We can provide shitty cheap unhealthy food to everyone sure. It wouldn't be easy but yeah we could probably do that. But we absolutely would not be able to give people the kind of food they actually need.

[–] [email protected] 0 points 8 months ago* (last edited 8 months ago) (1 children)

Yes we would. And if we can't, the cheap food should be free.

[–] [email protected] 1 points 8 months ago (1 children)

It should be sure. But that's not our reality. Even if you take away monetary value things still hold more practical value. Try collecting and making food for 20 people. Go outside and find all that or grow it or whatever you have to do to get it tell me how long it's you and how difficult it was to do. Now multiply that effort to 8 billion people.

[–] [email protected] 0 points 8 months ago

I will play along with your experiment if you give me control of the government. That seems only fair, since we're talking about the government providing for everyone.

[–] [email protected] 0 points 8 months ago (1 children)
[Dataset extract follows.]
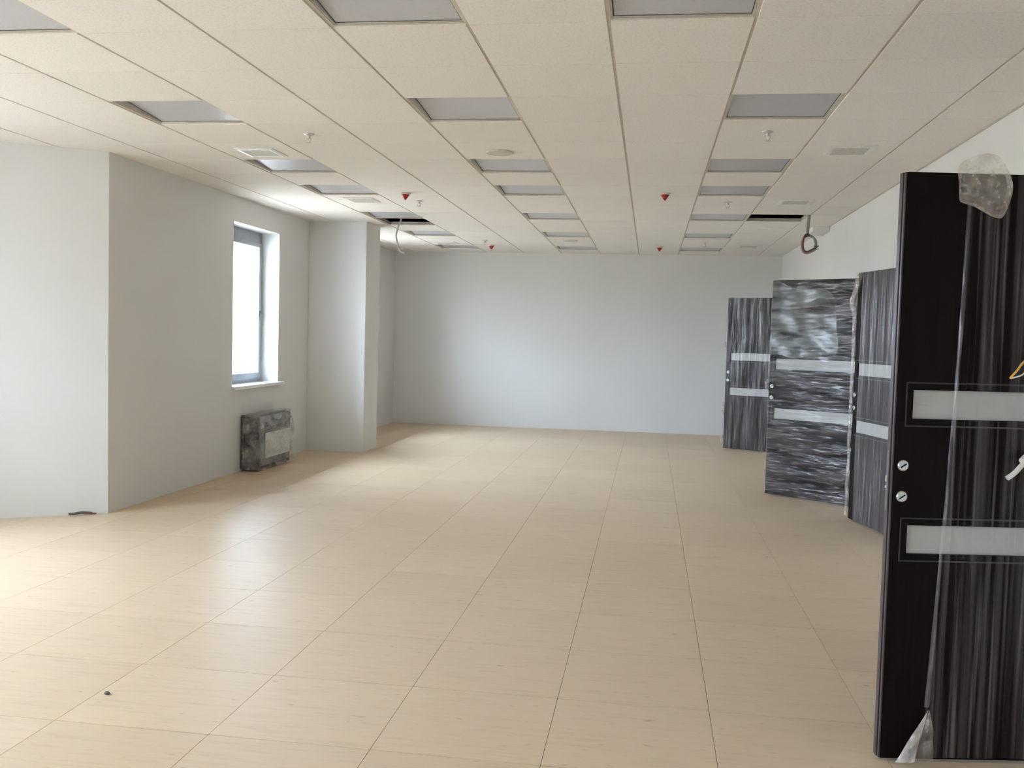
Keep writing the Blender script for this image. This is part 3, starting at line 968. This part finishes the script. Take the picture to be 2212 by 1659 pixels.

We could be living in a post-scarcity society, but our capitalist overlords can’t profit from that, so, here we are.

[–] [email protected] 1 points 8 months ago (2 children)
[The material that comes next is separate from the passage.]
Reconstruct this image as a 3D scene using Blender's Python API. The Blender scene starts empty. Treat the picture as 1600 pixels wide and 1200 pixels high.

I would love to live in a society where robots over produce everything. Unfortunately that isn't our reality.

[–] [email protected] 2 points 8 months ago

We live in interesting times. Every year it gets more interesting.
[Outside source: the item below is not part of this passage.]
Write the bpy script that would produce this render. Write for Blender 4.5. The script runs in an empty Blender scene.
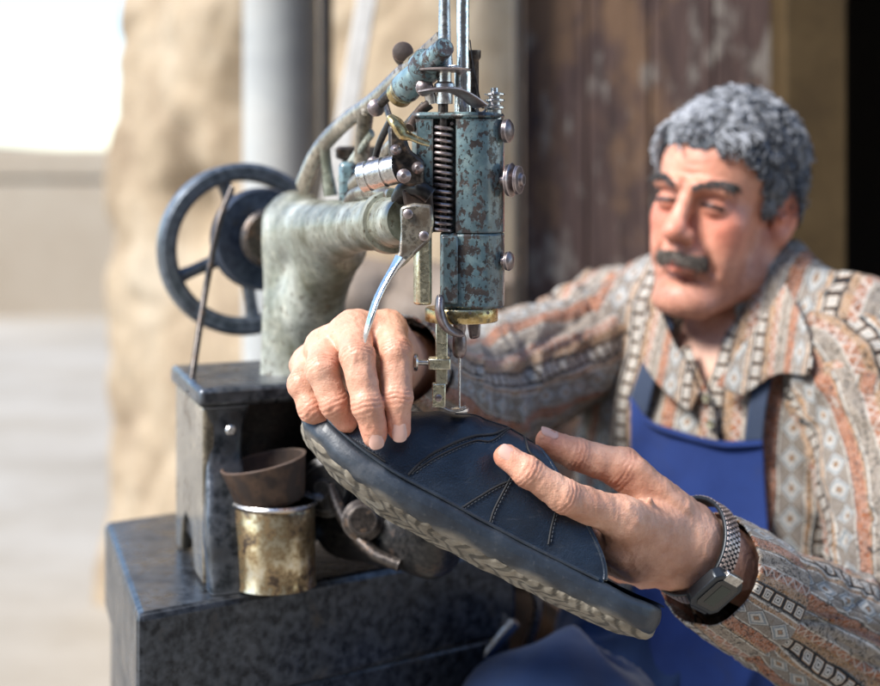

[–] [email protected] 1 points 8 months ago (1 children)

You didn't read the article, did you? We already live in a post scarcity society. All of our scarcity, at least the kinds that are meaningful to the working class, is manufactured. We throw away perfectly good food in the dumpsters behind grocery stores because nobody paid for it, while people on the streets starve. Properties sit empty as an investment for corporations while people die out in the elements.

[–] [email protected] 1 points 8 months ago

I really don't think you understand how many people are in this world. Sure grocery stores donating food instead of throwing it away would help some. But providing good quality food to 8 billion people is not possible. Imo.